Scene modeling code data
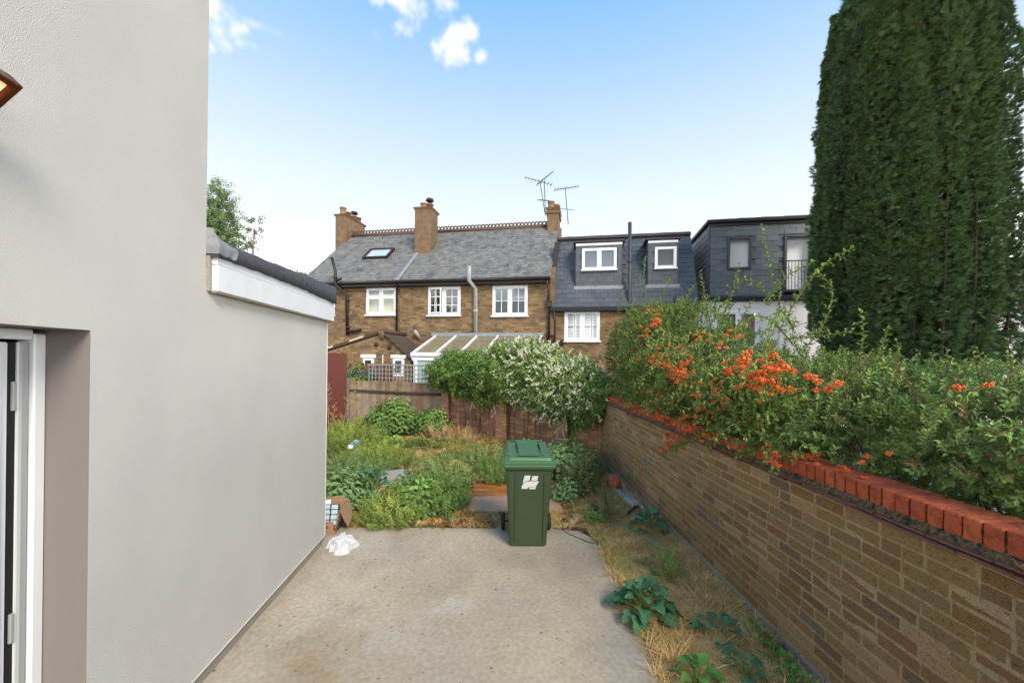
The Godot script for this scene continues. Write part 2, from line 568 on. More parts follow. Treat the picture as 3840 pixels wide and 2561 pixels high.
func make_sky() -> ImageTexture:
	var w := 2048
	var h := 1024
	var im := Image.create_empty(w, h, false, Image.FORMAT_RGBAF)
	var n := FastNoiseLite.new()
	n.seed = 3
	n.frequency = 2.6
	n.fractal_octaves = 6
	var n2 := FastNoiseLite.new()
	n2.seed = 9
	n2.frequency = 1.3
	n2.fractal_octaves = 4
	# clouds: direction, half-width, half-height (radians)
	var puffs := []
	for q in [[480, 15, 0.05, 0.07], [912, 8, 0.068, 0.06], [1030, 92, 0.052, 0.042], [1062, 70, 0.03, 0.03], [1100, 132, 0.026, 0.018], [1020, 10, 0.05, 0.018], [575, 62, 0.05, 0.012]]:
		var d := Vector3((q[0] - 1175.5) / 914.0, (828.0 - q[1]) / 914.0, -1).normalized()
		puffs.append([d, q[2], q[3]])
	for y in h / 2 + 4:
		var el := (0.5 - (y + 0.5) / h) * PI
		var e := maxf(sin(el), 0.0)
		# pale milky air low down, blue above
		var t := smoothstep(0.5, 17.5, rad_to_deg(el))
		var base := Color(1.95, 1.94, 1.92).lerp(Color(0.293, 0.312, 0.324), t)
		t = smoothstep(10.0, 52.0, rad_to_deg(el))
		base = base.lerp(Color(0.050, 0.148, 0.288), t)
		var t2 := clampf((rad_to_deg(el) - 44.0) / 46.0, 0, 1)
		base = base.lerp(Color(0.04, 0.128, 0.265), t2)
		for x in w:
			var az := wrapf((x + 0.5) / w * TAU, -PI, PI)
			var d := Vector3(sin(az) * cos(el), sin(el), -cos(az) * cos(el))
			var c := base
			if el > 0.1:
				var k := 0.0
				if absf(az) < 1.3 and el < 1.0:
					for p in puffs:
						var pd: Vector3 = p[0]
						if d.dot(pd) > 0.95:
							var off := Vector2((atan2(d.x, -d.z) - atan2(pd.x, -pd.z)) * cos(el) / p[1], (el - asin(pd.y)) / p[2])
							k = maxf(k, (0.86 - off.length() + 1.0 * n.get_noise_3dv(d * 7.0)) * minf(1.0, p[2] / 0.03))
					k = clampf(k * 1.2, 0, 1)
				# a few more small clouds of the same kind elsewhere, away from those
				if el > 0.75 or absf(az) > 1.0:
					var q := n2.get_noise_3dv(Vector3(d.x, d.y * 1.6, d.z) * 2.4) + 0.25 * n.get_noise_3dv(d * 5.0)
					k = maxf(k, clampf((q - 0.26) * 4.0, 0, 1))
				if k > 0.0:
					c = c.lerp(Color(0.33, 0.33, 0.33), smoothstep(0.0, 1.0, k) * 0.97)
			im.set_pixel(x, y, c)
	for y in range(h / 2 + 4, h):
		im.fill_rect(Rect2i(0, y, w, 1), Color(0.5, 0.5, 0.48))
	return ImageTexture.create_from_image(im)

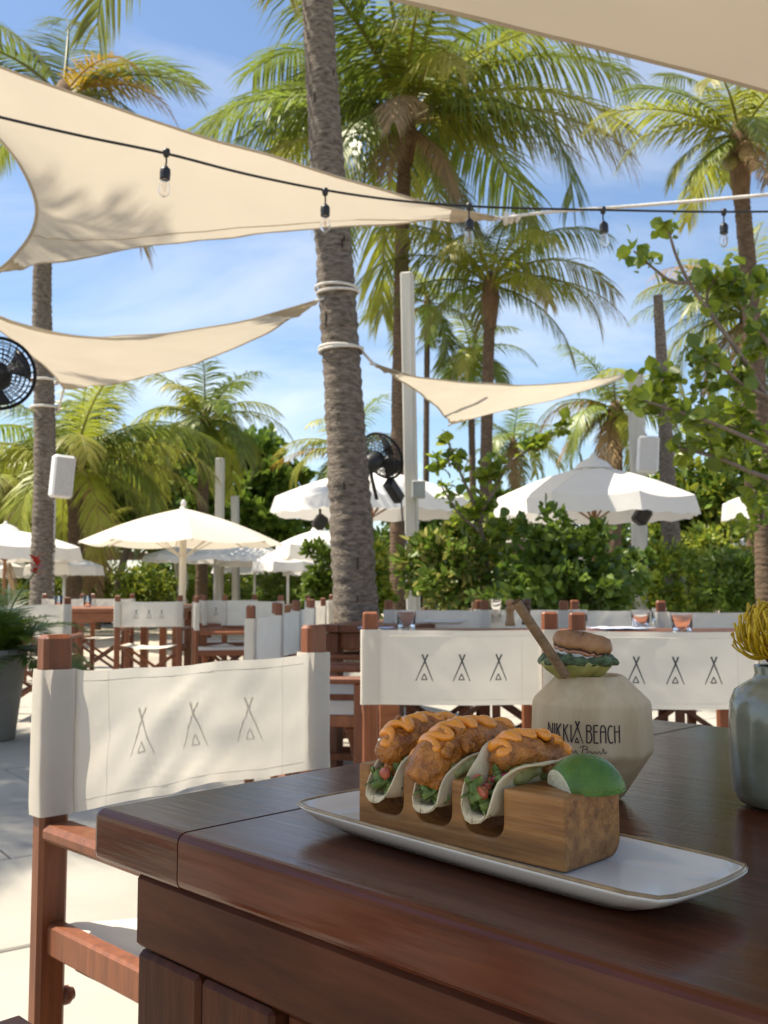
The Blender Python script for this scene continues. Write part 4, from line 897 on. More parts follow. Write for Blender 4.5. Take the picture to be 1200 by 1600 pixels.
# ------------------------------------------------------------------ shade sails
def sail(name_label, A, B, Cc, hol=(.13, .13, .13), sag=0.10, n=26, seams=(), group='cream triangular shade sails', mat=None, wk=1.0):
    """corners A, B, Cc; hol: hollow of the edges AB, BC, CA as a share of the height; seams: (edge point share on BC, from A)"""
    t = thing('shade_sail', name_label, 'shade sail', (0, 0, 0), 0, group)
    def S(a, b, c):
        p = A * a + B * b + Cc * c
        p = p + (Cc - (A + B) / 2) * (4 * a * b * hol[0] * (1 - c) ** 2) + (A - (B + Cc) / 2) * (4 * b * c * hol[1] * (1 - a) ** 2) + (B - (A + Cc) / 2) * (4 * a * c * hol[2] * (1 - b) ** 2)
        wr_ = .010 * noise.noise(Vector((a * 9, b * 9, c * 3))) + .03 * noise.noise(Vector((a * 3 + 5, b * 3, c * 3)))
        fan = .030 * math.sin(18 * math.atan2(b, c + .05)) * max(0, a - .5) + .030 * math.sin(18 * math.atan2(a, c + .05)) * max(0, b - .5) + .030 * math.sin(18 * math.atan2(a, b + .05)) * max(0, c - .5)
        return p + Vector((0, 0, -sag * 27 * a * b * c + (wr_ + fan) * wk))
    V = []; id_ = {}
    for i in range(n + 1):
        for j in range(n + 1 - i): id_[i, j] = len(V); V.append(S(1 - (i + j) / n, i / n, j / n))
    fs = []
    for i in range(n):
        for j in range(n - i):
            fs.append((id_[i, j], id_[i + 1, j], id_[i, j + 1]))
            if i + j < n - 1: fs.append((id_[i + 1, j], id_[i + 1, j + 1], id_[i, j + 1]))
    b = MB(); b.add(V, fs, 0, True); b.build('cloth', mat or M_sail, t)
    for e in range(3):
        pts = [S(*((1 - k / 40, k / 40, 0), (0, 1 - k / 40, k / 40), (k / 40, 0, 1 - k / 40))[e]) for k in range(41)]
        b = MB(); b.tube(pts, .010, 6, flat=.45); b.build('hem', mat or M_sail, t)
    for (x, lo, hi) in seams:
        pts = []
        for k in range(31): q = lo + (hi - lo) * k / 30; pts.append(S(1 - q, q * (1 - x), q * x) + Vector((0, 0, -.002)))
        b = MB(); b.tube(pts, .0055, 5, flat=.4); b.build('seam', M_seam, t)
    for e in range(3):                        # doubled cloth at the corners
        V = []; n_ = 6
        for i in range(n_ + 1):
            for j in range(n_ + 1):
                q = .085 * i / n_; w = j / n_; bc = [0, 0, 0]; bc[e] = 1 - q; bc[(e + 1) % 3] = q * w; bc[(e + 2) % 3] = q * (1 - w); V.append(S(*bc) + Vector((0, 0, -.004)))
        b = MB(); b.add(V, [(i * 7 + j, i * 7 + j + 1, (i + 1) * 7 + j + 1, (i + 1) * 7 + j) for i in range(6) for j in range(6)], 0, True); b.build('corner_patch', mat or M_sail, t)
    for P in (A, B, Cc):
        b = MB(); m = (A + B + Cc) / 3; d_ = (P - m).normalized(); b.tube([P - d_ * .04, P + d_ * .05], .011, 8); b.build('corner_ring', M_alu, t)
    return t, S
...
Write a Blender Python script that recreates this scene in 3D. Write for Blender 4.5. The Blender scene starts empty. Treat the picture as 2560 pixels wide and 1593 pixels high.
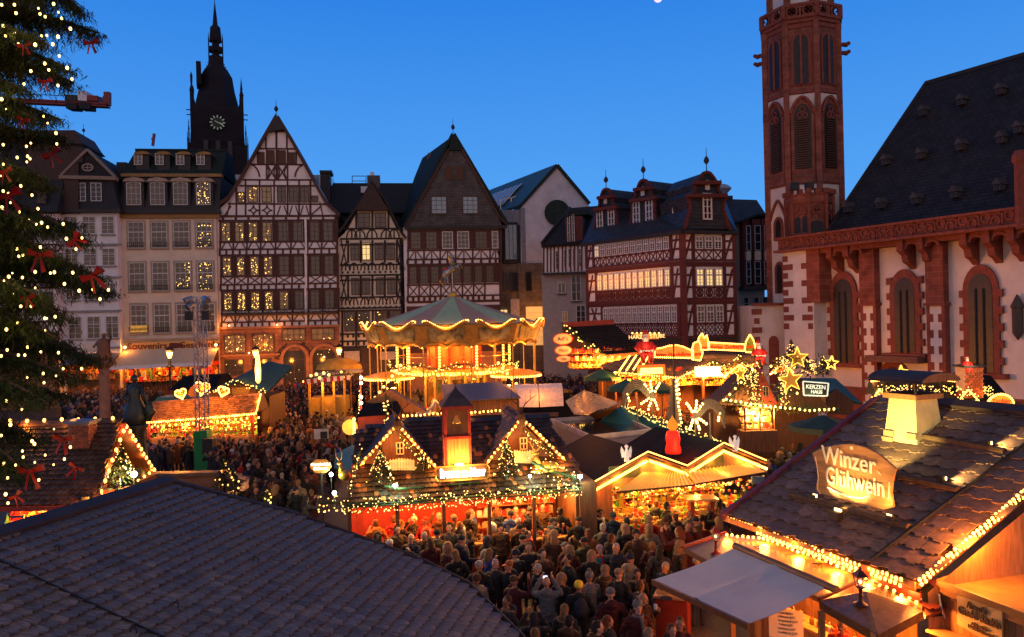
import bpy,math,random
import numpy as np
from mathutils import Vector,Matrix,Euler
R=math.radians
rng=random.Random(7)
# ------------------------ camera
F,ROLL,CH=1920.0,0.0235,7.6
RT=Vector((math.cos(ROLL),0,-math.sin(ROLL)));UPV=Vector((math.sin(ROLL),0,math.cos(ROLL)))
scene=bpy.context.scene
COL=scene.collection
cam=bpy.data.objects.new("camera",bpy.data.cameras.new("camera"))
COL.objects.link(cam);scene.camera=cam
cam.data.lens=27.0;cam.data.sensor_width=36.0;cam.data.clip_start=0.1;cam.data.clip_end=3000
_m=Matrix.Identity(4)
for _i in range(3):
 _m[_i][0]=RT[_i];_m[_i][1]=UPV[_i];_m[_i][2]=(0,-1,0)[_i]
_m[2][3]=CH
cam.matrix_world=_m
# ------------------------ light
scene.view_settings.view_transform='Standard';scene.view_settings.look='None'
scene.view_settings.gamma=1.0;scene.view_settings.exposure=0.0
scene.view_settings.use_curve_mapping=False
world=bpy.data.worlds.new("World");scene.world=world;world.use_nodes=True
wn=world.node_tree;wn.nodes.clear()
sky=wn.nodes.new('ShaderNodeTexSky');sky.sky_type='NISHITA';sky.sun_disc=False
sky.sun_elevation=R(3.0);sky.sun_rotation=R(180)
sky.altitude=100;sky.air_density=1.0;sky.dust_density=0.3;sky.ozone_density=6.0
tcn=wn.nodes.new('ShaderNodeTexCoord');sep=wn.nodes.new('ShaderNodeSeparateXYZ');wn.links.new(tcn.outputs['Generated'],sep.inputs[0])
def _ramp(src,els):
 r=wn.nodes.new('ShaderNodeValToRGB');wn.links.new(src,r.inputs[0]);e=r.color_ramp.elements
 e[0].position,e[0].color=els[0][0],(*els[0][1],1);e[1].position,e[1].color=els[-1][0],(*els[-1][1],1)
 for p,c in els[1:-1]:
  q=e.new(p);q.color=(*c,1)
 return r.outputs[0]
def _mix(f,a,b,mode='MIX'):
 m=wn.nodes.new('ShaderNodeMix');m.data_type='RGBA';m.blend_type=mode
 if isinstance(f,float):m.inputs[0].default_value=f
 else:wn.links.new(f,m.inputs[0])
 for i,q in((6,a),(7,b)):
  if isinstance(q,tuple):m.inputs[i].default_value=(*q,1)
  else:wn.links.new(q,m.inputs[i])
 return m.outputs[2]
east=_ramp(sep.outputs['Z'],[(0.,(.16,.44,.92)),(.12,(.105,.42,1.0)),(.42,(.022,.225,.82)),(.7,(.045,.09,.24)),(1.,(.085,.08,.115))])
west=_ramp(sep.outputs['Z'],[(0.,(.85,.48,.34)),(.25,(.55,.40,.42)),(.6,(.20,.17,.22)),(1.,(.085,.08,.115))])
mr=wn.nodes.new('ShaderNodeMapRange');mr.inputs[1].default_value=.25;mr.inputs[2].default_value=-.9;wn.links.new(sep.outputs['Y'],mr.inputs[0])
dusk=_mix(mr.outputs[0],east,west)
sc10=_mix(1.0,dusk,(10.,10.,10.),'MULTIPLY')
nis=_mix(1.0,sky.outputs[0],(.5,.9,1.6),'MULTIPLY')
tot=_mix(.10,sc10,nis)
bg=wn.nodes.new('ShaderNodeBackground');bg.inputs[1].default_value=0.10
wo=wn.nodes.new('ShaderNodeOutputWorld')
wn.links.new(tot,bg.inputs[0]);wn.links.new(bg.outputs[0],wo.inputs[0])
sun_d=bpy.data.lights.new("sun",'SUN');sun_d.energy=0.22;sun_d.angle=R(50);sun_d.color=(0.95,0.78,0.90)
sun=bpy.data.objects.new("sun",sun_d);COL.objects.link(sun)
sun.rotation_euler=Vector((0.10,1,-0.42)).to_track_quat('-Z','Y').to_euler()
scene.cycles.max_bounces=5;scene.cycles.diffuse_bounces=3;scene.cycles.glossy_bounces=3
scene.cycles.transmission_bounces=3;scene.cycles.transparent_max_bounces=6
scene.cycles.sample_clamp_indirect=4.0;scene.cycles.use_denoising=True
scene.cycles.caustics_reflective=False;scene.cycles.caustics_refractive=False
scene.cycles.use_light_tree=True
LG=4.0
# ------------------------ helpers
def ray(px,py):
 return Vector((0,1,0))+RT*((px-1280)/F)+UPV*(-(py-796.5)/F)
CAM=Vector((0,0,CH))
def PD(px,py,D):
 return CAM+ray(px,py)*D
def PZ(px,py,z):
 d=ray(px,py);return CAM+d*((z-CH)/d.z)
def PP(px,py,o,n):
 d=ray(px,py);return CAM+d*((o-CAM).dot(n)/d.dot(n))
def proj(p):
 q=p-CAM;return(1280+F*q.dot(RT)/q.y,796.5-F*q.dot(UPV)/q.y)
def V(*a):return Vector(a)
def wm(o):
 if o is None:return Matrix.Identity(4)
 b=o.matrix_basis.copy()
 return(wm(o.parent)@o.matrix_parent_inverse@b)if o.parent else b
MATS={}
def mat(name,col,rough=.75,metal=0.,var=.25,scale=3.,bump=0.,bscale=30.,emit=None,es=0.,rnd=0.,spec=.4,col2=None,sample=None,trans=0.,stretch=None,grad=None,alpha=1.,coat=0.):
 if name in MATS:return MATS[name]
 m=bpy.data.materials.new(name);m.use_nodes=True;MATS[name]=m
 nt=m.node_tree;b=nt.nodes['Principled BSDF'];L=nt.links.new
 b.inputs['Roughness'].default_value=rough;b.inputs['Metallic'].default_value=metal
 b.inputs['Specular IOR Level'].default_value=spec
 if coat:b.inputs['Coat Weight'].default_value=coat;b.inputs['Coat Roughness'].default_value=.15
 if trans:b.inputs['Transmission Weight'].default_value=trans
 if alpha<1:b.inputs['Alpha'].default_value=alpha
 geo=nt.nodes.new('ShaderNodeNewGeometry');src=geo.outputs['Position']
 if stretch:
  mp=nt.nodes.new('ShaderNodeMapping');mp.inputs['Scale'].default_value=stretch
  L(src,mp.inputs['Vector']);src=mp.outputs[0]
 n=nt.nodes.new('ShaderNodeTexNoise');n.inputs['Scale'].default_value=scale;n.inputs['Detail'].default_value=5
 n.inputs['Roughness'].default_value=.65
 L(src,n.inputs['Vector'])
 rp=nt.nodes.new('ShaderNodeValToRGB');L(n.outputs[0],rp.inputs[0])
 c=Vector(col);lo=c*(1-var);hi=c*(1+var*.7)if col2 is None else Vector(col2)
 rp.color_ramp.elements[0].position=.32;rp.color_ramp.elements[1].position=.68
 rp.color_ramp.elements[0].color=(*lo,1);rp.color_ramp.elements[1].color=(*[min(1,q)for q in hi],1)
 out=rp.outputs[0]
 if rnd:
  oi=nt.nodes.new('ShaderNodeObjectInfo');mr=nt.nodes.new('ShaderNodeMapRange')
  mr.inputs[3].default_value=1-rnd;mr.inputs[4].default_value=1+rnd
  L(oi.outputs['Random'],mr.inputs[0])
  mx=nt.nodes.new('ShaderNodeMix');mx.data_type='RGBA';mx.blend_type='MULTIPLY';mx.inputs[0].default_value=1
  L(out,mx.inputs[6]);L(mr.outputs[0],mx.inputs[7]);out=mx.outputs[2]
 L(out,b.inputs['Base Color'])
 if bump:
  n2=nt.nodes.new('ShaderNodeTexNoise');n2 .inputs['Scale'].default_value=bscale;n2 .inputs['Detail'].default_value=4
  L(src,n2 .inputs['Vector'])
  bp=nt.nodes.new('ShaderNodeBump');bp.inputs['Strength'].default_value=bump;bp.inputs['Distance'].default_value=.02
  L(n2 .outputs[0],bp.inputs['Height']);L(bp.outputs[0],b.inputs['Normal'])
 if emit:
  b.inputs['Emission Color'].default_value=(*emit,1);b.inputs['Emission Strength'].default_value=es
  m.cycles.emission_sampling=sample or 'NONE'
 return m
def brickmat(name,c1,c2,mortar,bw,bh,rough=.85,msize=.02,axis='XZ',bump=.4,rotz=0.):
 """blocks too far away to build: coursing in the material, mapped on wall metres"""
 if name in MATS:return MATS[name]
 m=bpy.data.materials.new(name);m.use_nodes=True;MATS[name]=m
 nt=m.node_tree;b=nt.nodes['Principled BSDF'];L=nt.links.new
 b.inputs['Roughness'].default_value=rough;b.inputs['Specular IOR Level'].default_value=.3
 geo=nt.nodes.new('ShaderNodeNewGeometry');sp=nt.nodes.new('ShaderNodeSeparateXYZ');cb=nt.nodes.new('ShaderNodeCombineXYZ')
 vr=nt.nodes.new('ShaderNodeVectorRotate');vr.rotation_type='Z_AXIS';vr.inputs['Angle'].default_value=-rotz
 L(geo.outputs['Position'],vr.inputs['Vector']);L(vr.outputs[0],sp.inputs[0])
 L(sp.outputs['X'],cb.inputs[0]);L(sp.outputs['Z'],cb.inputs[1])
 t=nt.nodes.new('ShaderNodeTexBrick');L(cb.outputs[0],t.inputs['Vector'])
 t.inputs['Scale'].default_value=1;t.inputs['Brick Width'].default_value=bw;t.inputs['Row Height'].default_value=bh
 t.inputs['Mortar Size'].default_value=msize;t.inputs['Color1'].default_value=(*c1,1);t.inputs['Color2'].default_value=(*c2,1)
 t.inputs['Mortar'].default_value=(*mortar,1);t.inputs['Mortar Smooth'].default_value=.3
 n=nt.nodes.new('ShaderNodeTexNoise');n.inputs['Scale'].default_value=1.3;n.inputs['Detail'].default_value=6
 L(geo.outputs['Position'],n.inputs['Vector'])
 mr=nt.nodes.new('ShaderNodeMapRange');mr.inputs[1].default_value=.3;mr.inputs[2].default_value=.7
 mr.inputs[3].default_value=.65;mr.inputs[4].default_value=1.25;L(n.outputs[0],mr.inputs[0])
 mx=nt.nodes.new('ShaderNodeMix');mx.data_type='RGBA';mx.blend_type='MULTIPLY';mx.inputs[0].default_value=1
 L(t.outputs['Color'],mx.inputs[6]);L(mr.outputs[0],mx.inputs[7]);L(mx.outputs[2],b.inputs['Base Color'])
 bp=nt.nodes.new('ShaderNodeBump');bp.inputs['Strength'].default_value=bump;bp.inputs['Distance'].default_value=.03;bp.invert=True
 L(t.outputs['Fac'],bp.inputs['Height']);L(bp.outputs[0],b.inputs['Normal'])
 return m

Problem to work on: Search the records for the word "pixels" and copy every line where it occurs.

Output of the task:
The Godot script for this scene continues. Write part 2, from line 568 on. More parts follow. Treat the picture as 3840 pixels wide and 2561 pixels high.
The Blender Python script for this scene continues. Write part 4, from line 897 on. More parts follow. Write for Blender 4.5. Take the picture to be 1200 by 1600 pixels.
Write a Blender Python script that recreates this scene in 3D. Write for Blender 4.5. The Blender scene starts empty. Treat the picture as 2560 pixels wide and 1593 pixels high.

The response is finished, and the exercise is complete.